→ STATED PROBLEM
Going through the material below, please gather all lines with the word "Blender" in them.

→ SUPPLIED DATA

========================================================================

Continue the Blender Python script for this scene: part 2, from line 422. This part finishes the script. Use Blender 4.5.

========================================================================

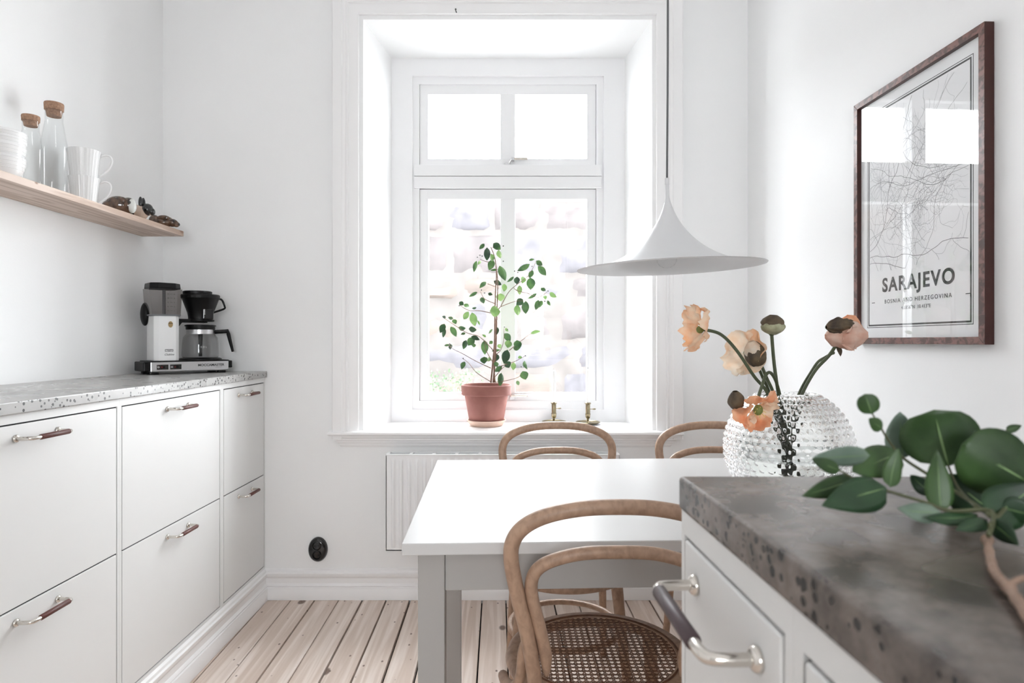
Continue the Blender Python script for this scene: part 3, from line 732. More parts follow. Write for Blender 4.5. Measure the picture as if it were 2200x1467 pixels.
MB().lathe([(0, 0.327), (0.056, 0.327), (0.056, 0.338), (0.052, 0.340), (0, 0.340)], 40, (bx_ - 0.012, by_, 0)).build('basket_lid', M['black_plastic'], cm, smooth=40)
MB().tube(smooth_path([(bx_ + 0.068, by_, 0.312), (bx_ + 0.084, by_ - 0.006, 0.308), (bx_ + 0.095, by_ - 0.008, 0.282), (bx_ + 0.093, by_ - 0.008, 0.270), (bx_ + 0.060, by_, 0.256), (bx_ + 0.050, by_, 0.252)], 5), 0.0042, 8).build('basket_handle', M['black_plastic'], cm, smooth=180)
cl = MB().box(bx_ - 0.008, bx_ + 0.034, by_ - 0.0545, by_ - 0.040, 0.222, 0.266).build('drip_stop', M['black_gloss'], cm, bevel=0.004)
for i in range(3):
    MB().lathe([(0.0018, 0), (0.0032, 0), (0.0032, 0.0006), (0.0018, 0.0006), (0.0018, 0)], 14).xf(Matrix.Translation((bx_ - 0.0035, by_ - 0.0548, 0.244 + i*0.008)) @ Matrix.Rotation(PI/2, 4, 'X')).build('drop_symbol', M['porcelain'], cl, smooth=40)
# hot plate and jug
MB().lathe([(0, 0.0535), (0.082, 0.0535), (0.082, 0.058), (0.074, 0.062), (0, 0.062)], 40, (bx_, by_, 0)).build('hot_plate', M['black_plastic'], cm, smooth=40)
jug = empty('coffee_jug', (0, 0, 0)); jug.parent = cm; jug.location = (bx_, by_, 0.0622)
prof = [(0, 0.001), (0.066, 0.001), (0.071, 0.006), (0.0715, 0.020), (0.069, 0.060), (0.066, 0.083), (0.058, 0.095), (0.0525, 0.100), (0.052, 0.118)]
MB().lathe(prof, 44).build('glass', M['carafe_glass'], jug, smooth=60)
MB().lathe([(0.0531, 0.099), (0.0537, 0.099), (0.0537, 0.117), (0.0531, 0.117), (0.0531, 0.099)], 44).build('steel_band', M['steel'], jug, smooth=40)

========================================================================

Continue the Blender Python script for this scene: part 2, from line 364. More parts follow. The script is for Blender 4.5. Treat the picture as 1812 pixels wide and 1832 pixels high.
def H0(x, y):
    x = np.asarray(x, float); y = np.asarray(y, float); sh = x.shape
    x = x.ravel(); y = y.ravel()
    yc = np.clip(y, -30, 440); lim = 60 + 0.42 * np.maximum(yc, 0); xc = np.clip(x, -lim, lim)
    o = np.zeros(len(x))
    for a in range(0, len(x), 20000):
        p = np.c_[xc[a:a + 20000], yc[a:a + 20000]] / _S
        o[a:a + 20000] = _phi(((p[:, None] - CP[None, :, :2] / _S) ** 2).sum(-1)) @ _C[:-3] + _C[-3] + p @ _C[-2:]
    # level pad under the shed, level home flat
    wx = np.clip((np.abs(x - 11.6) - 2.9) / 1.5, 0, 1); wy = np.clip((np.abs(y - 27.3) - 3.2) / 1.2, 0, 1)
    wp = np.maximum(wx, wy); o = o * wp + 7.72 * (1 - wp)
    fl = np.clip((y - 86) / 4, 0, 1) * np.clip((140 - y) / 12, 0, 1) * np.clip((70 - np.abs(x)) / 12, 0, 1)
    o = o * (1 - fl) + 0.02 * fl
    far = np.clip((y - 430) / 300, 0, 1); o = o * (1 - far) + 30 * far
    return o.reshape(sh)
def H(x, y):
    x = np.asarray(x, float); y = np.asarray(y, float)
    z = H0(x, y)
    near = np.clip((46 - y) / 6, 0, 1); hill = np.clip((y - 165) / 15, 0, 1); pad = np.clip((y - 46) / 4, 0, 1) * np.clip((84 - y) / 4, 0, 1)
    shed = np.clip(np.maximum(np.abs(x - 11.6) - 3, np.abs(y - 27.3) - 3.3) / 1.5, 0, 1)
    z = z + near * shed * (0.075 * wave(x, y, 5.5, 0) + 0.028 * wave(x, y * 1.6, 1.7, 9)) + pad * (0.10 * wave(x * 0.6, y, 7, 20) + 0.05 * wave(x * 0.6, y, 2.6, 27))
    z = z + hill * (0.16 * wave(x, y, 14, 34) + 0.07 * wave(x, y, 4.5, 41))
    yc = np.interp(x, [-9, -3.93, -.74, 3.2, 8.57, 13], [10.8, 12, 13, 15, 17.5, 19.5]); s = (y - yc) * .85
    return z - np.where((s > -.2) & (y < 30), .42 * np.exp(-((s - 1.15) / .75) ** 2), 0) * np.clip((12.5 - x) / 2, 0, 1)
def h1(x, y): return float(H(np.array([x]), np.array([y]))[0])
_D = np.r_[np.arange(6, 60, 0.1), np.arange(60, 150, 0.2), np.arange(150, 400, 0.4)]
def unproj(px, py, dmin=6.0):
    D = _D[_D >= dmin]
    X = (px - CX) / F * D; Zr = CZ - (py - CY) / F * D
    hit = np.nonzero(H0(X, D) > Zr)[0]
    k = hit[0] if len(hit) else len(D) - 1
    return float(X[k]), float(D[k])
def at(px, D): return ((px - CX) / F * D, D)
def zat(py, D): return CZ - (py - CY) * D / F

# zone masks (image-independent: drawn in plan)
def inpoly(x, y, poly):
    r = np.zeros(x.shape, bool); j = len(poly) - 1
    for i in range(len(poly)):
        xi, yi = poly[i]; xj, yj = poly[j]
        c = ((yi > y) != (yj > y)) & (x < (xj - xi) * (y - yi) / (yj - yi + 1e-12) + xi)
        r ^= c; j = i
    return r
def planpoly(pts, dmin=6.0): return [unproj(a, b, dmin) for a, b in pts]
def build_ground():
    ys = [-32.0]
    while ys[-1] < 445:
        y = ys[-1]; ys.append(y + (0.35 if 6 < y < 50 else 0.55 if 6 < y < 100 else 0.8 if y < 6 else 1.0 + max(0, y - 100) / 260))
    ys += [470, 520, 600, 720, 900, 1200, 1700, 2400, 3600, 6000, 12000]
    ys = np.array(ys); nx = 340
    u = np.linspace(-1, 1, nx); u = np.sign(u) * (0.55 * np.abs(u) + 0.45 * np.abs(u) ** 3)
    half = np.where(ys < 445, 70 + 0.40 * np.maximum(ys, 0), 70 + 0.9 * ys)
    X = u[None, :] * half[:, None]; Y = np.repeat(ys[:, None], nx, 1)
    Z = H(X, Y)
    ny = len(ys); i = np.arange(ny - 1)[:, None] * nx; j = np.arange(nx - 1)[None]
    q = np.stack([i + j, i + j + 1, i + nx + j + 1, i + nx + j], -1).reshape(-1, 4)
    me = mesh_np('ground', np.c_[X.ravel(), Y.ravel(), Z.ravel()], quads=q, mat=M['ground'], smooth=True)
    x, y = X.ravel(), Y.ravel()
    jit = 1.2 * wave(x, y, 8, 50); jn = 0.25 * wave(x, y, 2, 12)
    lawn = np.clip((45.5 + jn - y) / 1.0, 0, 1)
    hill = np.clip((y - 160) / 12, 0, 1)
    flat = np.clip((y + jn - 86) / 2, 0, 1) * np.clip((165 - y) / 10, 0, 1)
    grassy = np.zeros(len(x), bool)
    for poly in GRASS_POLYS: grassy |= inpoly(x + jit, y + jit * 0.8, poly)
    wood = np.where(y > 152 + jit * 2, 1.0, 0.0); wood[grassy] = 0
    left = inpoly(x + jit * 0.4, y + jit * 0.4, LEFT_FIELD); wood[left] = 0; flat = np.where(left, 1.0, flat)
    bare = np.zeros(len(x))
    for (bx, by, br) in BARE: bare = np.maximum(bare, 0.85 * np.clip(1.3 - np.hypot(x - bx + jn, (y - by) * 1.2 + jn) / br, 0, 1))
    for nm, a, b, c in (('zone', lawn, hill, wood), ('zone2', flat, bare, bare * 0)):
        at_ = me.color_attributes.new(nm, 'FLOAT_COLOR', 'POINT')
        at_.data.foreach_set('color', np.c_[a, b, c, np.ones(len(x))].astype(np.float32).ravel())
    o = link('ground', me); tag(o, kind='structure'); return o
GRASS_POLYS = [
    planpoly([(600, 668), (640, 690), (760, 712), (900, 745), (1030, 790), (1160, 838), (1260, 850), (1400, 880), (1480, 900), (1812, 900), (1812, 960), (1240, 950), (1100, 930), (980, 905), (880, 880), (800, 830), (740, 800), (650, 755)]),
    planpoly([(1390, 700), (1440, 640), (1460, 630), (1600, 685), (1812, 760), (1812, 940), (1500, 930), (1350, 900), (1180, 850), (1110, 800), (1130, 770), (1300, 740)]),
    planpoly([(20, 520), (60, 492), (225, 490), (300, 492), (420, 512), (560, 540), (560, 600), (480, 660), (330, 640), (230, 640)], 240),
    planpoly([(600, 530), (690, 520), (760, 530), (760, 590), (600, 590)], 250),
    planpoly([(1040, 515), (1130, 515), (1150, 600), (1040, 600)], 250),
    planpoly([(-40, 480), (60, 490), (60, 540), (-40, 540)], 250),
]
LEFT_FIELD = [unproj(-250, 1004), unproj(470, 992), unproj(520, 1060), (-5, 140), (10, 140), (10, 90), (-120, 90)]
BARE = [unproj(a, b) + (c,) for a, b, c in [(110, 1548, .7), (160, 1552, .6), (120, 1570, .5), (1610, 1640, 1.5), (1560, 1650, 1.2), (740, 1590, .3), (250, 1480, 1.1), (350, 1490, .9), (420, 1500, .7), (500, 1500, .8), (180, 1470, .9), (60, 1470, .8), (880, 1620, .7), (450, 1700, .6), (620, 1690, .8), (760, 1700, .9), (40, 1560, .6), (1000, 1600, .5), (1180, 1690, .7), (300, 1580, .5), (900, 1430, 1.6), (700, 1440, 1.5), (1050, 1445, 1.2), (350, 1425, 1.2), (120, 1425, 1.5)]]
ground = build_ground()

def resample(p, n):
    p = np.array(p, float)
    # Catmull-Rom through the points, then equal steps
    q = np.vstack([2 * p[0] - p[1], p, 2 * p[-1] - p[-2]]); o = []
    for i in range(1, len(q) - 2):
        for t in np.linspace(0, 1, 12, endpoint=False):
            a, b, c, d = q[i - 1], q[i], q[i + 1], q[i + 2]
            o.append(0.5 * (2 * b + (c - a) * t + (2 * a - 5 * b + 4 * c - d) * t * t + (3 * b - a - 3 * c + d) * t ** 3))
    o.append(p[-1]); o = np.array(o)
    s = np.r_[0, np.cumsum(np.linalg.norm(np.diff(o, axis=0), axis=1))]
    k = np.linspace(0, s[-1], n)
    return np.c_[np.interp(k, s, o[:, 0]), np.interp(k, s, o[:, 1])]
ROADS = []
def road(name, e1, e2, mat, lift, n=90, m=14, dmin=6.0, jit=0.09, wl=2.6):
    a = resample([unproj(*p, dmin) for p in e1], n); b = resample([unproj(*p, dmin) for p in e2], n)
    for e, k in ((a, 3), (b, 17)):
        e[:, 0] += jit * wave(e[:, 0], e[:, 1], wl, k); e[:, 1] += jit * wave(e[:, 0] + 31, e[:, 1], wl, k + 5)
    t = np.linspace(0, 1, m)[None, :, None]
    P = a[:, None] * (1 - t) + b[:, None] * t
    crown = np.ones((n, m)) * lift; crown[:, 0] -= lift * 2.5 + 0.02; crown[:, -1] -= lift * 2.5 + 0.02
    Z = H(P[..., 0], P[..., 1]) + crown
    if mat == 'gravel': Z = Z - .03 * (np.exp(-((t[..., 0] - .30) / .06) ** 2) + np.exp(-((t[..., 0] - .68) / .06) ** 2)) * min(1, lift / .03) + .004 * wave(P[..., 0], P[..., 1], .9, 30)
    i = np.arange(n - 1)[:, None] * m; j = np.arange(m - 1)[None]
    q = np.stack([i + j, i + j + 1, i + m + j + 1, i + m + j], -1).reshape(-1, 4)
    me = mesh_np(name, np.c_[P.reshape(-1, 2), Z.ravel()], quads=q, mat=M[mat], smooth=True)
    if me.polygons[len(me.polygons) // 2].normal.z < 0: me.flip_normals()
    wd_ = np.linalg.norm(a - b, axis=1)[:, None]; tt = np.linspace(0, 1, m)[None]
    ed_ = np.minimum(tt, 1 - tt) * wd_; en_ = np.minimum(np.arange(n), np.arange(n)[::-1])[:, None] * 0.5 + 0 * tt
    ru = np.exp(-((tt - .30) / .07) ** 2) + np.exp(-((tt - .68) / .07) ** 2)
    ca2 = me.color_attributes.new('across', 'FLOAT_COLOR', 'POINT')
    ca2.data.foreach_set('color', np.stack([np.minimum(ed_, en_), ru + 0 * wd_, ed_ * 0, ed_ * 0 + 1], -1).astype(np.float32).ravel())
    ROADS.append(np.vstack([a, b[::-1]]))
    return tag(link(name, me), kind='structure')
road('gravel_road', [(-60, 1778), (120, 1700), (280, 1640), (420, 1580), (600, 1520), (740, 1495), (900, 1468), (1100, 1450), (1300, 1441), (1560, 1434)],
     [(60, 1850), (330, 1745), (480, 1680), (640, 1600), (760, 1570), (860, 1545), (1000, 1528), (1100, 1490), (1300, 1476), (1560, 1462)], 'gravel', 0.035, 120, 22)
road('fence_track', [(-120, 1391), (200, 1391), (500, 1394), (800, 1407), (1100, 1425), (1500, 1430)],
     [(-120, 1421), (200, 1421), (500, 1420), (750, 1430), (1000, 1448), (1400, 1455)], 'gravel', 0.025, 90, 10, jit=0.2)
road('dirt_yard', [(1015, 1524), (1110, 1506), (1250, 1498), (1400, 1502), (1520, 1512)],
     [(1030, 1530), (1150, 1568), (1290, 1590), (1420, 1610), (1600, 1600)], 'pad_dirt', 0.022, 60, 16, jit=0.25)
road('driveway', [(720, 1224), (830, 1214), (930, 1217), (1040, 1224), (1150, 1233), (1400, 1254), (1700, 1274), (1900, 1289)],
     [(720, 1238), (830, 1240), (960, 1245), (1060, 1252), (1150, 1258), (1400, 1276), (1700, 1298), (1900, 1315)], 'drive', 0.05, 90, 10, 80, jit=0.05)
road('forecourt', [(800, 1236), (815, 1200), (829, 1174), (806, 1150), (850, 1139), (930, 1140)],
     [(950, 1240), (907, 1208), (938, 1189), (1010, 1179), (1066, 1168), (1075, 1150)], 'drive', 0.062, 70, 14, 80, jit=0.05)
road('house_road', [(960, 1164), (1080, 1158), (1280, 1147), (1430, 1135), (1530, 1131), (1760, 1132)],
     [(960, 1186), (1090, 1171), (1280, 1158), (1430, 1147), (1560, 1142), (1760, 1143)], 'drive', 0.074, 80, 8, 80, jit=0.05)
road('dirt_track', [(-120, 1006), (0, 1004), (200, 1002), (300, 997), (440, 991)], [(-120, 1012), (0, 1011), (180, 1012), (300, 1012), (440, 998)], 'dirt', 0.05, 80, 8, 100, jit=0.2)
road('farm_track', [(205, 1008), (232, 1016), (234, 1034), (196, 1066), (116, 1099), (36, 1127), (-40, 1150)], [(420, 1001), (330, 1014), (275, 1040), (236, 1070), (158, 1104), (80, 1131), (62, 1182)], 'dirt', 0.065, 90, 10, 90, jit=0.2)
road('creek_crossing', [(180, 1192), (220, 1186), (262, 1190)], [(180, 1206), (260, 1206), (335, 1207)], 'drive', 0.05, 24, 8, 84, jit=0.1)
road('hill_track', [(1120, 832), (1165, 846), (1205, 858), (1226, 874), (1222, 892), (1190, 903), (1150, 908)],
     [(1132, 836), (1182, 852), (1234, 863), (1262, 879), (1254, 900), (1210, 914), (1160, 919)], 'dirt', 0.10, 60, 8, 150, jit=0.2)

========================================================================

→ SOLUTION
Continue the Blender Python script for this scene: part 2, from line 422. This part finishes the script. Use Blender 4.5.
Continue the Blender Python script for this scene: part 3, from line 732. More parts follow. Write for Blender 4.5. Measure the picture as if it were 2200x1467 pixels.
Continue the Blender Python script for this scene: part 2, from line 364. More parts follow. The script is for Blender 4.5. Treat the picture as 1812 pixels wide and 1832 pixels high.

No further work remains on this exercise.